France's left-wing leadership starts with a pay cut
(Reuters) - France's new left-wing government started work on Thursday with pledges to combat excessive austerity but better manage public finances, marking the debut with a 30 percent cut in pay for President Francois Hollande and all ministers.
The sizeable wage reduction was endorsed at a first meeting of the 34-minister team, a day after Germany's government awarded rises to its ministers and Chancellor Angela Merkel, whose pay will overtake Hollande's.
Pierre Moscovici, France's newly-appointed finance minister, set the tone, reiterating Hollande's demand Berlin and other euro zone capitals rework a fiscal pact agreed in March, to add pro-growth measures alongside commitments to deficit reduction.
"What we've said is the treaty will not be ratified as it stands," Moscovici said. "We're firm on this."
With a debt crisis again rumbling louder in the euro zone, the minister, a moderate social democrat like Hollande, went to lengths to say the European push did not mean the Socialists would renege on a pledge to balance the country's books by 2017.
"France is at Europe's heart and we want to stay there," he told journalists at a handover with his centre-right predecessor Francois Baroin.
"We're convinced public debt is an enemy for the country. Our task will be reduce deficits and debt ... this is the task we will address first."
Hollande takes the helm with Europe's second-largest economy at standstill, the unemployment rate close to 10 percent and the euro zone struggling to contain debts that have spooked markets and forced Greece and others into excruciating bailouts.
In a highly symbolic debut, Hollande chaired a first cabinet meeting where the 17 men and 17 women ministers gave the nod to a pay reduction that will trim salaries by 30 percent, knocking the wage Hollande will earn to just under 15,000 euros ($19,100)a month.
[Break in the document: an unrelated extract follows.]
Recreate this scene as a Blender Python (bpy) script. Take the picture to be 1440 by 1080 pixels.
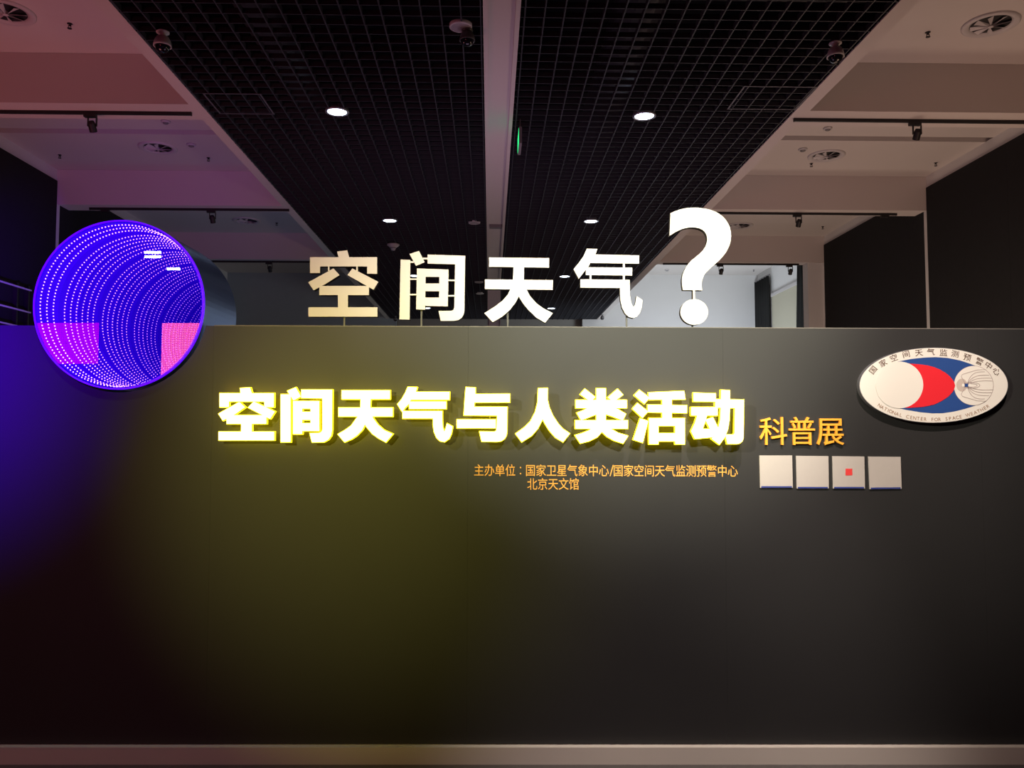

The pay cut, implemented by a decree the ministers approved, takes immediate effect and will require a law but be backdated to mid-May in Hollande's case, government spokeswoman Najat Vallaud-Belkacem said.
A government statement said the cuts would reduce the gross pay of ministers to 9,940 euros a month from 14,200 euros and cut the salary paid to both Hollande and Prime Minister Jean-Marc Ayrault to 14,910 euros a month, from 21,300 euros.
The cabinet met on a public holiday at the Elysee Palace, the presidential offices vacated by conservative Nicolas Sarkozy on Tuesday after handing Hollande the country's nuclear codes.
In Germany, which has weathered several years of financial and economic turmoil better than France and far better than the likes of debt-crushed Greece or Ireland, the wage trend was in the opposite direction.
On Wednesday, Merkel's cabinet gave themselves a 5.7 percent rise that will push Merkel's pay up by 930 euros per month from her current base pay of just over 16,000 euros a month.
NOT JUST ABOUT CUTBACKS
Hollande's team, mixing old hands and a lot of new blood, is dominated by moderates and headed by Ayrault, a veteran politician who, like Hollande, has never himself held a national post.
Only five of the 34 ministers have held national government posts before, but several key jobs have gone to long-timers, including Laurent Fabius, who served as France's youngest prime minister, in 1984 at age 34, under Francois Mitterrand.
Fabius, who campaigned for a "No" vote in a referendum on a European Constitutional treaty in 2005, was keen to sideline that past on Thursday as he took his place in a foreign ministry office once occupied by Robert Schumann, one of the founding father's of the European Union.
"That's behind us now," he told journalists. "What it's about now is pulling out of the crisis and building something different."
Like Moscovici, Fabius insisted the government would be as serious about financial restraint as it was about preventing austerity on a scale that could be self-defeating if it did even further damage to economies in recession or almost.
"You have to walk on two legs," he said. "Budget discipline is one leg and the other leg is economic growth. For now the growth leg isn't there."
Hollande, Merkel and other European leaders meet in late May to discuss the matter and Hollande hopes they will agree to alter the pact agreed last March in Brussels, beefing it up with pledges to tap European development funds and even launch joint bonds, known as project bonds, to fund growth-boosting projects.